De uma forma mais prosaica, a necessidade de adoptar um outro estilo de vida vai-se tornando cada vez mais visível, ao nível da organização das comunidades, do desenvolvimento tecnológico (e esta dava azo a uma catrefada de links que tenho por aí perdidos já nem sei onde), das perspectivas empresariais, e de formas alternativas de desenvolvimento nos países mais pobres, que podemos apoiar directamente e sem o carácter hipócrita que tem muitas vezes a caridade e a ajuda, através do comércio justo.

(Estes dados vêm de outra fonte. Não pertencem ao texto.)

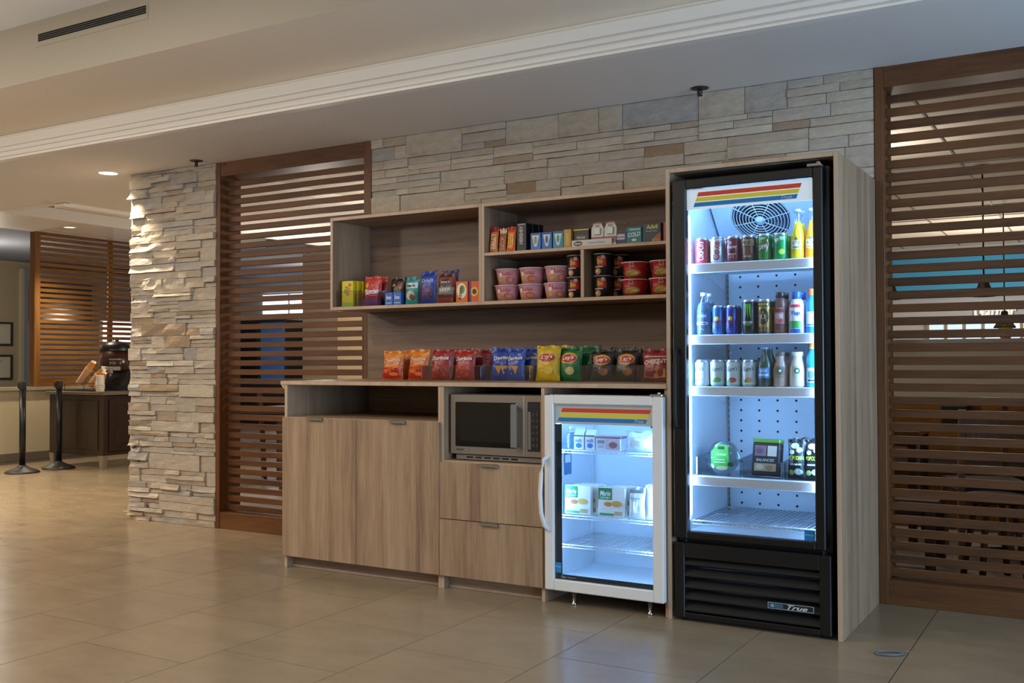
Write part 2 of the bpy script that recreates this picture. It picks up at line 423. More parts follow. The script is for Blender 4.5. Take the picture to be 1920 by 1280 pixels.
# ceilings
ZT = 3.153
b = MB()
b.box(-11.5, 4, -0.03, 0.99, ZC, ZC + .10).box(-11.5, -4.2, 0.99, 1.36, ZC, ZC + .10).box(-6.31, -4.2, 1.36, 6.2, ZC, ZC + .10)
struct('ceiling', b, [M_CEIL], 'low painted soffit over the snack alcove')
struct('ceiling', MB().box(-13, 6, -0.8198, -0.03, 2.812, 2.95), [M_FASC], 'tan painted ceiling band in front of the moulding')
struct('ceiling', MB().box(-13, 6, -9, -0.80, ZT, ZT + .1), [M_CEIL], 'raised lobby ceiling')
sbox('wall_tray', -13, 6, -0.82, -0.8199, 2.812, ZT, mat('tray_paint', '#a69c8a', .85), 'pale upright face of the raised ceiling')
crown = [(-.03, ZC), (-.082, ZC), (-.082, 2.644), (-.060, 2.646), (-.060, 2.656), (-.078, 2.658), (-.078, 2.681), (-.056, 2.683), (-.056, 2.694), (-.074, 2.696), (-.074, 2.717), (-.052, 2.719), (-.052, 2.730), (-.070, 2.732), (-.070, 2.790), (-.050, 2.793), (-.050, 2.802), (-.058, 2.804), (-.058, 2.8115), (-.03, 2.8115)]
struct('trim_1', MB().prism(crown, 0, -13, 6), [M_CROWN], 'cream stepped crown moulding along the soffit edge')
# tray and beam of the coffee corner
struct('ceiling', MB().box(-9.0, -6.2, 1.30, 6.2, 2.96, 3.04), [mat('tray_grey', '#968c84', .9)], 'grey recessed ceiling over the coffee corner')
sbox('trim_2', -6.45, -6.31, 1.36, 6.2, 2.60, 2.96, M_CROWN, 'cream edge board of the recessed ceiling')
sbox('trim_3', -11.5, -6.31, 1.36, 1.42, ZC - .004, 2.96, M_CROWN, 'cream front edge board of the recessed ceiling')
sbox('beam', -9.76, -8.57, 1.42, 6.2, 2.83, 3.0, M_CROWN, 'cream ceiling beam above the slatted half wall')
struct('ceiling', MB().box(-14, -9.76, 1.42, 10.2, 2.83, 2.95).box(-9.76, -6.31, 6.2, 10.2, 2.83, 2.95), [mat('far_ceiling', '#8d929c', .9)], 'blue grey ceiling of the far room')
M_DCEIL = mat('dining_ceiling', '#d2c8ba', .9)
struct('ceiling', MB().box(-6.31, 3.2, 0.99, 10.2, 2.70, 2.8), [M_DCEIL], 'white ceiling of the dining room')
# outer walls
sbox('wall_rear', -14, 6, -9.1, -9, 0, ZT, M_CREAM, 'lobby wall behind the viewer')
sbox('wall_far', -13.5, -13.4, -9, 10.2, 0, 2.9, mat('far_wall', '#b3a488', .85), 'tan wall at the far left')
# stone walls -----------------------------------------------------------
def stones(parent, x0, x1, z0, z1, band, cell, rough, ymax, seed, skip=None, pl=lambda x, y, z: (x, y, z)):
    R = random.Random(seed); z = z0
    while z < z1 - .02:
        hb = min(R.uniform(*band), z1 - z)
        if z1 - (z + hb) < .035: hb = z1 - z
        x = x0 + 0.0; first = True
        while x < x1 - .01:
            lb = min(R.uniform(*cell), x1 - x)
            if first and R.random() < .6: lb *= .5
            first = False
            if x1 - (x + lb) < .07: lb = x1 - x
            n = R.choice((1, 2, 2, 3)) if hb > .075 else R.choice((1, 1, 2))
            cuts = [0] + sorted(min(.8, max(.2, (k + R.uniform(-.22, .22)) / n)) for k in range(1, n)) + [1]
            for a in range(n):
                za = z + hb * cuts[a]; zb = z + hb * cuts[a + 1]
                if zb - za < .012: continue
                xa, xb = x, x + lb
                pieces = [(xa, xb)]
                if lb > .26 and R.random() < .45:
                    c = xa + lb * R.uniform(.3, .7); pieces = [(xa, c), (c, xb)]
                for pa, pb in pieces:
                    if skip and skip(pa, pb, za, zb): continue
                    one_stone(parent, pa + .0015, pb - .0015, za + .0015, zb - .0015, ymax, R, rough, pl)
            x += lb
        z += hb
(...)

Esta crise está a ter o condão de abanar as pessoas, de as fazer acordar, por vezes de uma forma forçada, para a necessidade de abandonar o individualismo e começar a valorizar a interdependência com os outros seres com que partilhamos este mundo, sejam humanos, sejam os outros seres vivos ou espaço físico, com os seus limites e restrições. É um movimento que cresce a olhos vistos. Não sei se vamos a tempo, mas espero que sim.
E pronto, lá foi mais um comentário quilométrico, para compensar o tempo que fico calada. Depois de tanto palavreado não me digas que não convenci, nem um bocadinho ;)
Isto é que é pano para calções...
Tenho algumas “dúvidas” (não é a palavra exacta, mas...). A pergunta é simples: Todas essas formas alternativas de vida não serão tb produtos de consumo? E como podem chegar até nós sem se “desvirtuar”? O Yoga, por exemplo, não será uma moda para muita gente?
Desculpa, só estou a expressar a minha tosca e ignorante opinião.
Na idade do folhetim tudo se pode desvirtuar... como o ioga tem sido, claro. Mas não necessariamente. E são as sementes que estão a germinar, e vão crescer quando o clima for favorável, ou seja, quando a necessidade o obrigar. Bem, esta conversa dá para mais uma fábrica de calções, agora tenho mesmo que ir tratar da poaceira, depois volto cá, se quiseres ler mais um testamentozito ;)
Teresa respondo-te de uma forma muito simples: faz-me o favor de colocar este comentário quilométrico em post. E se tens mais testamentos destes na manga não os ponhas em comentário mas sim em post, por favor.
Pois é, podia pôr em post, assim sempre faço alguma coisa pelo blog antes que vocês me rifem como fizeram à jardineira ;)
Bem, a sério, ok, amanhã ponho em post, mais a resposta que prometi à Mofina. A manga anda um cadito rota, gasta, cansada, como já te disse... mas não há de durar para sempre.